### WHAT YOU WILL DO
Only a number is wanted: how many lines in these records contain the word "Write"?

# START OF PROVIDED RECORDS

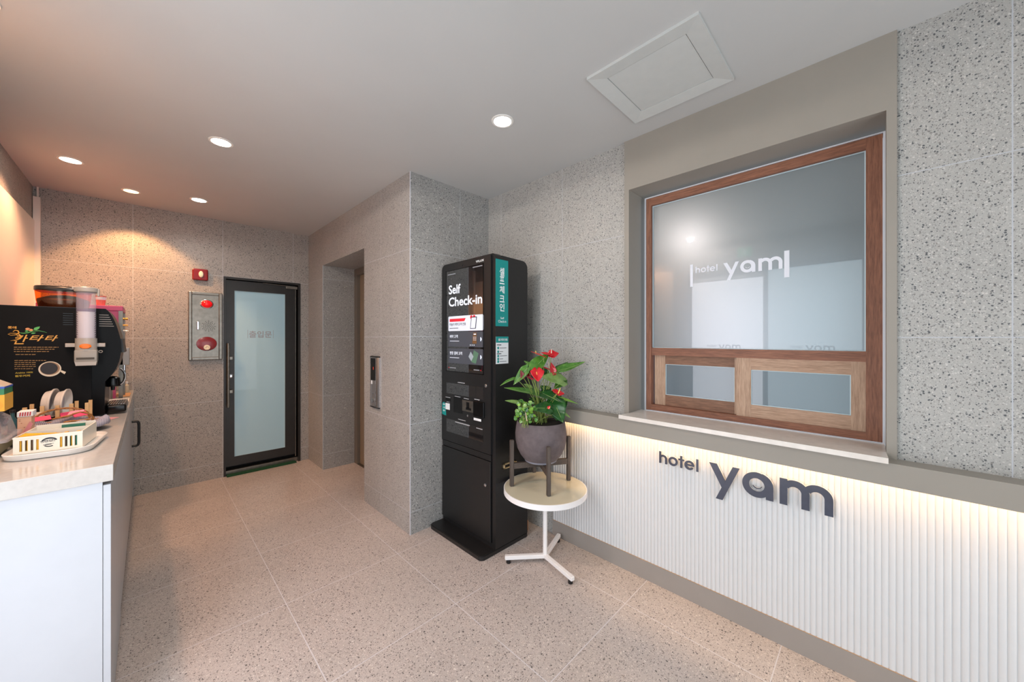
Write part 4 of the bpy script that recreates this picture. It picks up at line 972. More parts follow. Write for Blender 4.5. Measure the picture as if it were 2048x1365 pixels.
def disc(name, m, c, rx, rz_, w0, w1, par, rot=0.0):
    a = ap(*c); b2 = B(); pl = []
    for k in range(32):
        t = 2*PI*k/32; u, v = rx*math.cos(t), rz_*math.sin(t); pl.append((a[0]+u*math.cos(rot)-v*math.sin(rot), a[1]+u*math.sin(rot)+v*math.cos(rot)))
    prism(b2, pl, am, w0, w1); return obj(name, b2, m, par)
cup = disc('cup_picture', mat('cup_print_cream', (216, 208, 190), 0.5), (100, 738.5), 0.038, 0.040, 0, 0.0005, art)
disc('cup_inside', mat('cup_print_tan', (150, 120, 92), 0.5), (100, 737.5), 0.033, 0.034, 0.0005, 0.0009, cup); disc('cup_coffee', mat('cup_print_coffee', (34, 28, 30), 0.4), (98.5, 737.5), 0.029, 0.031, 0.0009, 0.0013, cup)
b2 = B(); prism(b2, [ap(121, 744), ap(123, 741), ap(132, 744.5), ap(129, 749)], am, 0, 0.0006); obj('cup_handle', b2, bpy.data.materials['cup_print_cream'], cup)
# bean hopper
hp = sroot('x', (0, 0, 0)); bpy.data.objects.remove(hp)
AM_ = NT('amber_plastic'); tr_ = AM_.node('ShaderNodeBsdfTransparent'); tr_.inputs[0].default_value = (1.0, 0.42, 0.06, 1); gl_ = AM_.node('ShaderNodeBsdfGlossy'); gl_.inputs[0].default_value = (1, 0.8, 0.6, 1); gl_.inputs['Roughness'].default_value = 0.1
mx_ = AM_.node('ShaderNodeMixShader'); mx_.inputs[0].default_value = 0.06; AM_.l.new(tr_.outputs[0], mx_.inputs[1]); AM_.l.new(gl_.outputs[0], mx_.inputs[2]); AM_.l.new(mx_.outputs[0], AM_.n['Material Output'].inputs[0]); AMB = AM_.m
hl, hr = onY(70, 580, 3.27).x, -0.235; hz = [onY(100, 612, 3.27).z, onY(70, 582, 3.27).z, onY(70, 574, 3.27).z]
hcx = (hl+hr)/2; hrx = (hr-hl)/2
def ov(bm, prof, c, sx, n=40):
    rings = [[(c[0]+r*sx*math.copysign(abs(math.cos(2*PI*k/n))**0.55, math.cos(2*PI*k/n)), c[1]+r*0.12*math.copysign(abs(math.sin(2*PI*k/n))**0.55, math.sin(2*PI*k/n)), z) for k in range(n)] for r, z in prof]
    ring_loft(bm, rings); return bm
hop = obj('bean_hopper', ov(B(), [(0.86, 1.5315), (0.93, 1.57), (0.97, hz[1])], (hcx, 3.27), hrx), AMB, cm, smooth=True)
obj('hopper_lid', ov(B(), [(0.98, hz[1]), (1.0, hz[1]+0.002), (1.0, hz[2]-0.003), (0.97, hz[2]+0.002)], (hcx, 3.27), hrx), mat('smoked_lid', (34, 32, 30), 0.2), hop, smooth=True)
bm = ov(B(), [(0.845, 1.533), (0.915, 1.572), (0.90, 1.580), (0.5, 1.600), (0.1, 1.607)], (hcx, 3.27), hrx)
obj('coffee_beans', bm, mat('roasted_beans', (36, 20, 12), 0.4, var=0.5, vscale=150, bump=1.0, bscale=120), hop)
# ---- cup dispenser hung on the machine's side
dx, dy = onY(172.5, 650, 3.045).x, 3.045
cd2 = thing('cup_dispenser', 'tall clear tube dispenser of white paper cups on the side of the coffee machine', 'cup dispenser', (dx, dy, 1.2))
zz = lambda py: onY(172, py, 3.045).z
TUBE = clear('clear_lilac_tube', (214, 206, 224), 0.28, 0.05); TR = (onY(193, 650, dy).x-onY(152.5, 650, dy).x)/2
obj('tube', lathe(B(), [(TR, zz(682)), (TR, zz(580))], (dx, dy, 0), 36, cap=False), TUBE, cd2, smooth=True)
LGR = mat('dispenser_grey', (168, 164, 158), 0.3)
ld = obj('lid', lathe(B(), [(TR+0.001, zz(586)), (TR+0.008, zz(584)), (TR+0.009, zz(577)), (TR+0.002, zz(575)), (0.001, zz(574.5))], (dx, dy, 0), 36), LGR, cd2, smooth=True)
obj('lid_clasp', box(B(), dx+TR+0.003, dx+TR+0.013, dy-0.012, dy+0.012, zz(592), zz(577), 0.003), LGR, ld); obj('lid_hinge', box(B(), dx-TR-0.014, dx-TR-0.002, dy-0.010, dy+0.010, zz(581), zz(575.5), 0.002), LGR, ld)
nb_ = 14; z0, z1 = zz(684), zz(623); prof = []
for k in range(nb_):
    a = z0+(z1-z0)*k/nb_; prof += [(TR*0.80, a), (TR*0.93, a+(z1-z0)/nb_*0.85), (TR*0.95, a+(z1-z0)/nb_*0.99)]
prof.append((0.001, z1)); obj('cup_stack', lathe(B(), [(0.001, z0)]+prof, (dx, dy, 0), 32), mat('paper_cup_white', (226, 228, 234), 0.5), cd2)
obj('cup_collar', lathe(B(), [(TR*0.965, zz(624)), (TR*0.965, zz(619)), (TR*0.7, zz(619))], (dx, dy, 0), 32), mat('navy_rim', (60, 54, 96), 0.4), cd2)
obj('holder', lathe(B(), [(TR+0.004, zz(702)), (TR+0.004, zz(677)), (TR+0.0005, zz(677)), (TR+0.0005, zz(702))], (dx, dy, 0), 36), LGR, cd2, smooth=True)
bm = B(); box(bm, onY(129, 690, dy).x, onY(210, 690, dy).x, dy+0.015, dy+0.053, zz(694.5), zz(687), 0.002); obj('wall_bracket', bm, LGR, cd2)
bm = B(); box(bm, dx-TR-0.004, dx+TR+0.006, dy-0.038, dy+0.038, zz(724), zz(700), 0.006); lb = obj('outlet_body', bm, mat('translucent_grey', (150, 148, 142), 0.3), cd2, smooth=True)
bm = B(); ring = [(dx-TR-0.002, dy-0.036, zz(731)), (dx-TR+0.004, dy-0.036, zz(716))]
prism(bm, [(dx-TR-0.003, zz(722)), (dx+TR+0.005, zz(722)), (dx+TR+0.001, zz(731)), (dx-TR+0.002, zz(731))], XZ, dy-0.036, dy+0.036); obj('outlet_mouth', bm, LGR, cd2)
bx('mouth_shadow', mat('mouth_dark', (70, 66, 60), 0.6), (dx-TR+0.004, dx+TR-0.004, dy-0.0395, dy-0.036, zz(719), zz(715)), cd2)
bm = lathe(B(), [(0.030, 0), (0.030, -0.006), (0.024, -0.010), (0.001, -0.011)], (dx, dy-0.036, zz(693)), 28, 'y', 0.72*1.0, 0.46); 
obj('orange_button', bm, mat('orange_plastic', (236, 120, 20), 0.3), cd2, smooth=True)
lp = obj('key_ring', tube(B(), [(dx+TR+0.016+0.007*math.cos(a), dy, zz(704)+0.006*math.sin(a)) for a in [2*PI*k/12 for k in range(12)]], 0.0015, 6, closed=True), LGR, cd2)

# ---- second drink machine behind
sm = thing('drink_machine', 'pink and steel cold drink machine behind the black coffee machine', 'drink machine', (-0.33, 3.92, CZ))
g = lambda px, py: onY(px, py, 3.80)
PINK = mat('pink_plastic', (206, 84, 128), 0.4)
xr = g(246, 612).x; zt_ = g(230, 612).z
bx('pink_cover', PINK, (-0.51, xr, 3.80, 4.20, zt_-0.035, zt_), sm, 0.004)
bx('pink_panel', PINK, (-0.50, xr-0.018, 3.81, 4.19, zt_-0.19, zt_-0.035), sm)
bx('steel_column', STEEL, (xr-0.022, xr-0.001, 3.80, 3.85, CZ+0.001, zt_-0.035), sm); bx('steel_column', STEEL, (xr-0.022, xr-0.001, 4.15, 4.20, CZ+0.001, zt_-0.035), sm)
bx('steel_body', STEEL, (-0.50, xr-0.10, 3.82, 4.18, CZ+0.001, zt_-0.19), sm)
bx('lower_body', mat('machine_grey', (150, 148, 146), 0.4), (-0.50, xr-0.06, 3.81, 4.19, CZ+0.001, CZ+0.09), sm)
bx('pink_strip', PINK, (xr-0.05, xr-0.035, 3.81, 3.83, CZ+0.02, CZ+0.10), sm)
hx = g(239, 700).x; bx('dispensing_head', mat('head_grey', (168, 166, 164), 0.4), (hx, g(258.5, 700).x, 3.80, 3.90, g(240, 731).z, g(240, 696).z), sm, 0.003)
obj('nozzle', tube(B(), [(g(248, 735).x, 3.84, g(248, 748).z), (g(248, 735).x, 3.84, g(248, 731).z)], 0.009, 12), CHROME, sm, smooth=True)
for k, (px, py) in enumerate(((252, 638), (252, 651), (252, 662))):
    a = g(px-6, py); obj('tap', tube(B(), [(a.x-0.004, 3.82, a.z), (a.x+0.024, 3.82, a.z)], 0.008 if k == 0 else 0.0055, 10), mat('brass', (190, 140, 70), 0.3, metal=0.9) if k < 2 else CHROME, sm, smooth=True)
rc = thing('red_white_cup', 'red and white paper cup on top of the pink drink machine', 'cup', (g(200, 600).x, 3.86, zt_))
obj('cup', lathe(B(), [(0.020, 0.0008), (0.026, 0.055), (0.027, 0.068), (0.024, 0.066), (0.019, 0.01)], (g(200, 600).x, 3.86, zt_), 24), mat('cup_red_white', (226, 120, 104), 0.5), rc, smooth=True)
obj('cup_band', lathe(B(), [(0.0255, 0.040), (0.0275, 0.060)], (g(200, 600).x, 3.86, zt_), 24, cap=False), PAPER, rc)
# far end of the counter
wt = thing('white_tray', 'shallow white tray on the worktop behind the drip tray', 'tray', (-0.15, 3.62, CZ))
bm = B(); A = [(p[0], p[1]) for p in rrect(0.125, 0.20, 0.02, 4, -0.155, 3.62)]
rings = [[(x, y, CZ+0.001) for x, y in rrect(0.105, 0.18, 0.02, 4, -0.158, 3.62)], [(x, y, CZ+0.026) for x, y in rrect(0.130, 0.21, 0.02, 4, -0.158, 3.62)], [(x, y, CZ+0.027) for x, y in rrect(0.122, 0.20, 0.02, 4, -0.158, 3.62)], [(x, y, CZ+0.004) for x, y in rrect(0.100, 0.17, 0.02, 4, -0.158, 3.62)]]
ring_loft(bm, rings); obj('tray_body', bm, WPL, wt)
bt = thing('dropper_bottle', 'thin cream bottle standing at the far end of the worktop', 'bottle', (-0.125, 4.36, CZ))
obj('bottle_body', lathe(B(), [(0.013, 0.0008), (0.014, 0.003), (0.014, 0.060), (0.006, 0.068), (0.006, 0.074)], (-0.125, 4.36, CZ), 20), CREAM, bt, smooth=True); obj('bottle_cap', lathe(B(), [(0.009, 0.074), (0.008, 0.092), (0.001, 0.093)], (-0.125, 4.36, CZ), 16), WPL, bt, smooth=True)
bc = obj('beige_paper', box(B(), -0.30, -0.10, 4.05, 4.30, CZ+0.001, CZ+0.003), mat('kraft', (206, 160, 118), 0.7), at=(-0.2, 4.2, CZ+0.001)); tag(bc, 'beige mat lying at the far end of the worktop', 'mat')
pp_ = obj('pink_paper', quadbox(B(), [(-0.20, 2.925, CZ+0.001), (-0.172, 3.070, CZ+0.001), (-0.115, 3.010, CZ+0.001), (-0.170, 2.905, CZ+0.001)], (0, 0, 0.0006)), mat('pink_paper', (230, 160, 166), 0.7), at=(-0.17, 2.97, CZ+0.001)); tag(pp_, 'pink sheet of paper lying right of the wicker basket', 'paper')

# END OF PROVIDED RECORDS
# START OF PROVIDED RECORDS

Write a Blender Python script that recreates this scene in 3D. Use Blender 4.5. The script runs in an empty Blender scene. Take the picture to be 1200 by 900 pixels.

# END OF PROVIDED RECORDS

### EXERCISE RESULT
2